In 1857 the construction of the first seaside resort in the island of Lido in Venice was opening a stage of splendour for the island when parties, concerts, events were happening. The two major hotels: Grand Hotel des Bains, completed in 1900 and Excelsior Palace Hotel, in 1908 were transforming the island of the Lido in one of the most desired and sought-after seaside resort in Europe. The Cinema Festival Palace and the Casino Palace were attracting huge numbers of tourists.
With the hit of the economic crises, a period of decline brought the disposal of the Grand Hotel des Bains and a lack of investment both from the private and the public sectors, being the Venice Cinema Festival the only international event which still continues the glories of the past, only once a year.
The venues which still testify the glorious past of the Venetian resort are the Venice Cinema Festival Palace and the Casino Palace.
C+S design the new public space sewing together the three elements which create the identity of the site: the historic and listed buildings of the Casino Palace and Venice Cinema Festival Place, connecting them with a white, continuous stone-made public space, which aims to enhance the dimension of the former historic public domain, unifying the two buildings with the park and bringing back the memory of its original design, testimony of the splendour of the Belle Epoque.
The square is heightened from the original level to allow the view of the sea and is entirely designed using the monochrome Apricena stone.
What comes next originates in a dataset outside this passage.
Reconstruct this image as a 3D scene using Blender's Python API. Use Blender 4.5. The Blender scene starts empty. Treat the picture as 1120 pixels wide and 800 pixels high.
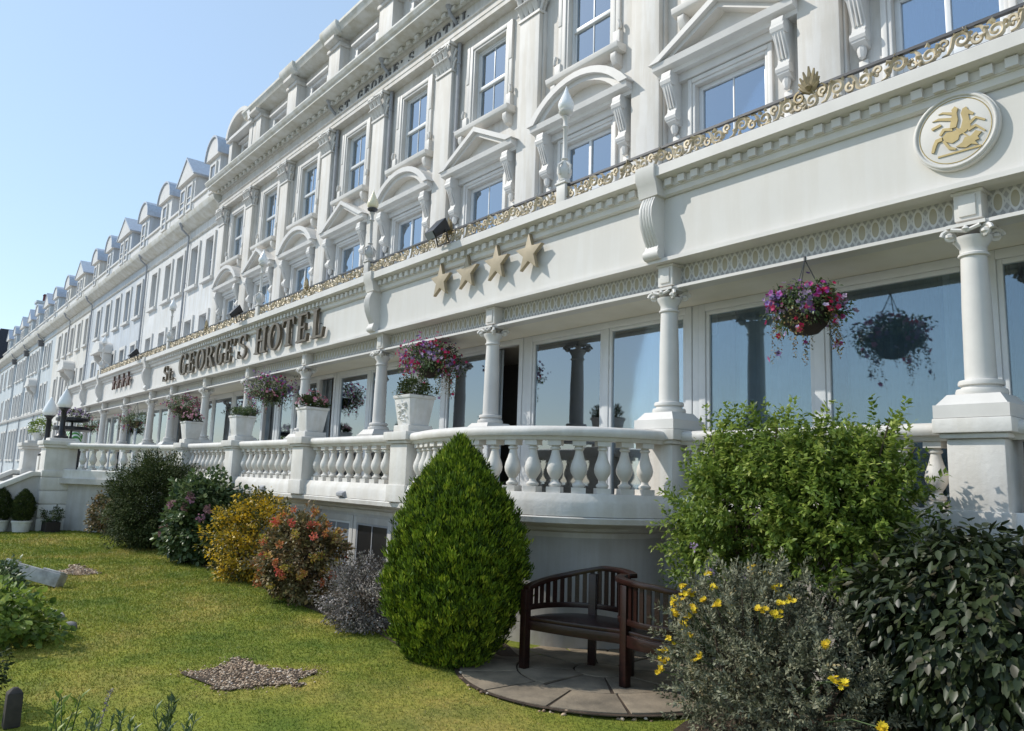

The use of a monochrome surface for the whole public space confirms and underlines the strengths of the dimension of the public space, avoiding the fragmentation of the use of different materials.
The design of the materiality of the rolled or sanded pieces of the stone, the water drainage system and the fountain- designed as thin cuts and shadows on the white surface of the stone, the brass or varnished steel railings, the benches in reconstituted natural marble stone, the newly planted and autochthonous maritime pines and the sinuosity of the garden- which is designed as a symbol of a third building which was meant to complete the square but was never built: all these element are designed as accents in the continuity of the monochrome materiality.
The square, designed on the aim to serve the Venice Cinema Festival, is invisibly infrastructured to potentially allow the activation of events during the other months of the year, but especially to give back a free public space to the inhabitants of the Lido island: mums with prams, skaters, kids playing with the water fountain, old people relaxing under the shadow of the trees and watching the sea.
“We are proud to have contributed to give back the citizens a part of the city. We strongly believe in the power of a free, well-designed public domain to be activated by people, their memories, their dreams and their experiences”- say Carlo Cappai and Maria Alessandra Segantini.
Part of the design was also the adaptive reuse of the ground floor of the Palazzo del Casinò, which was designed to recall the former splendour.